Putting forth a vision that goes beyond arts and targets the very health of a community helps to draw foundation money as well. As the executive director of the Lanesboro Art Center, Davis recently helped draw a $313,000 grant from ArtPlace, a new consortium of private foundations around the country investing in what is called “creative placemaking.” ArtPlace has funded projects from Alaska to Arizona, focusing on economic development efforts with strong arts components. The United States Department of Agriculture is hoping to piggyback on some of these grants with the money it gives to rural communities for infrastructure.
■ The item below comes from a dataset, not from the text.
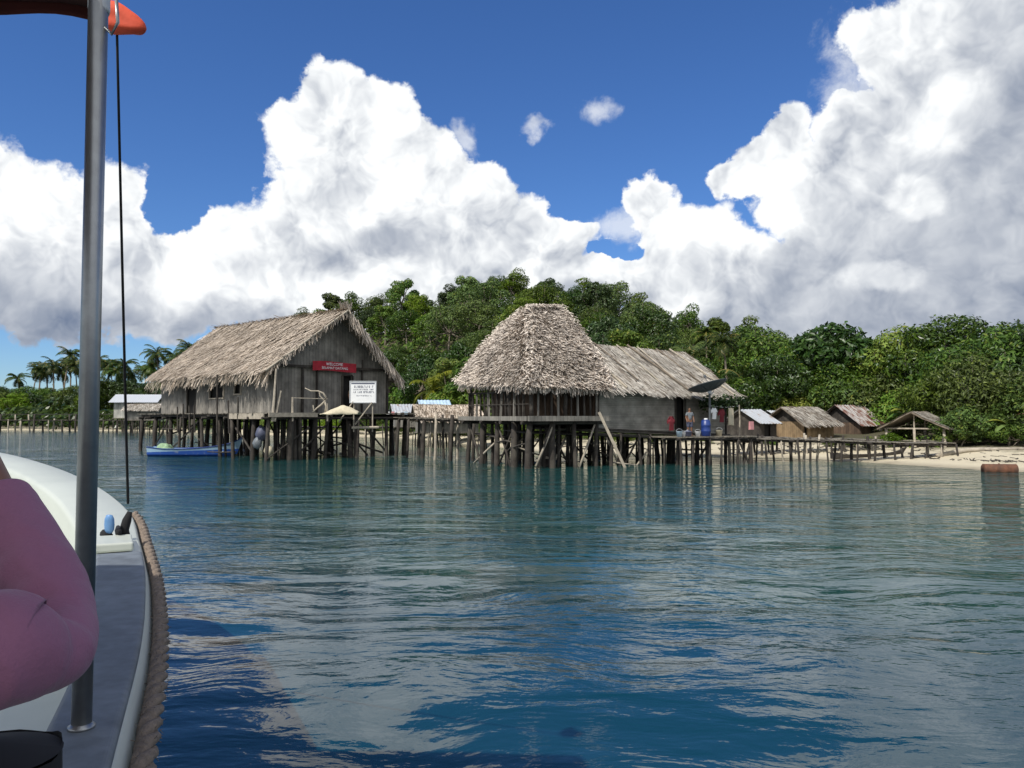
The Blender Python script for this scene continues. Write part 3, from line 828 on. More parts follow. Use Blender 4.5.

Another place people are working to establish an arts-based identity is New London, near Willmar. The city’s mayor, Bill Grossman, is a potter. According to the participants in a panel on “network weaving,” Grossman’s artistic bent has made a big difference in the way the community views economic development and deals with problems. New London recently formed a formal alliance between the city, business interests and arts organizations to try to better leverage its resources.
Economic impacts are hard to quantify so far, though downtown, once home to lots of farm implement dealers, now hosts several art galleries. Grossman acknowledged that “getting the business community involved is one of our biggest challenges.”
But the effort is affecting the way the community views itself. People seem energized. “Artists have to think of themselves as legitimate connectors in their communities,” said Christa Otteson, a New London resident and representative of the Minnesota Council of Nonprofits. “Bill as mayor has been transformative in our town not just in the way we see ourselves but also when it comes to who is at the table when we are envisioning economic development. You need to figure out a way to engage artists in leadership roles.”
“Or at least get them on your side,” said Grossman. He mused that perhaps more citizens would attend city council meetings if they had a band play, or if they were held outside in the park with brick oven-baked pizzas. “When you are the mayor, you sort of have super powers,” he said.